I only bring this up because I've made the jump from one side of the fence to the other in the last couple months or so. When I first got involved with this community and read Bang I was in a very technical mindset. I would dissect social situations and apply Game rhetoric wherever it applied. Now, for the most part, I just exist in the social situation and things just happen.
Now you're gonna say "but wait, you were talking about direct/indirect earlier!"
Thats only because "direct openers" are alien to me, so I have to step back over the fence to the analytical view. Thats not natural for me, my natural state is just to BE and let what happens happen. I'm not "opening" I'm conversating. Its the same thing from a third person view, but to me personally its different because of the type and amount of thought that goes into it.
Quote: (12-20-2011 04:00 PM)Giovonny Wrote:
I sometimes use a "hybrid" approach which is were I use "indirect language" but "direct body language" at the exact same time. I will not tell the girl that I'm attracted to her but I will look at her and talk to her in a tone that is very suggestive/sexual. I will just talk to her about any random topic but while doing that, I will look at her in the eyes seductively and move my eyes around her body.
You can say almost anything and make it seductive. For example, "Damn, its so hot today, I'm gonna get some ice cream"
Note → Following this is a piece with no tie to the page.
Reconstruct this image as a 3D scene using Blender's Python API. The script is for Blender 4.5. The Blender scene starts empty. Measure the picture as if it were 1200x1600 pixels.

As I say "Damn", I'm looking at her waist. Then I slowly move my eyes up her body and slowly say, "its so hot today", then look her in the eyes without any fear or embarrassment..."I'm gonna get some ice cream"...as I move my eyes back down over her body. Of course I keep a little grin on my face and say everything with a playful but strong tone. Tonality is very important with this type of approach. The way you talk and your body/eye language is almost more important then what you say.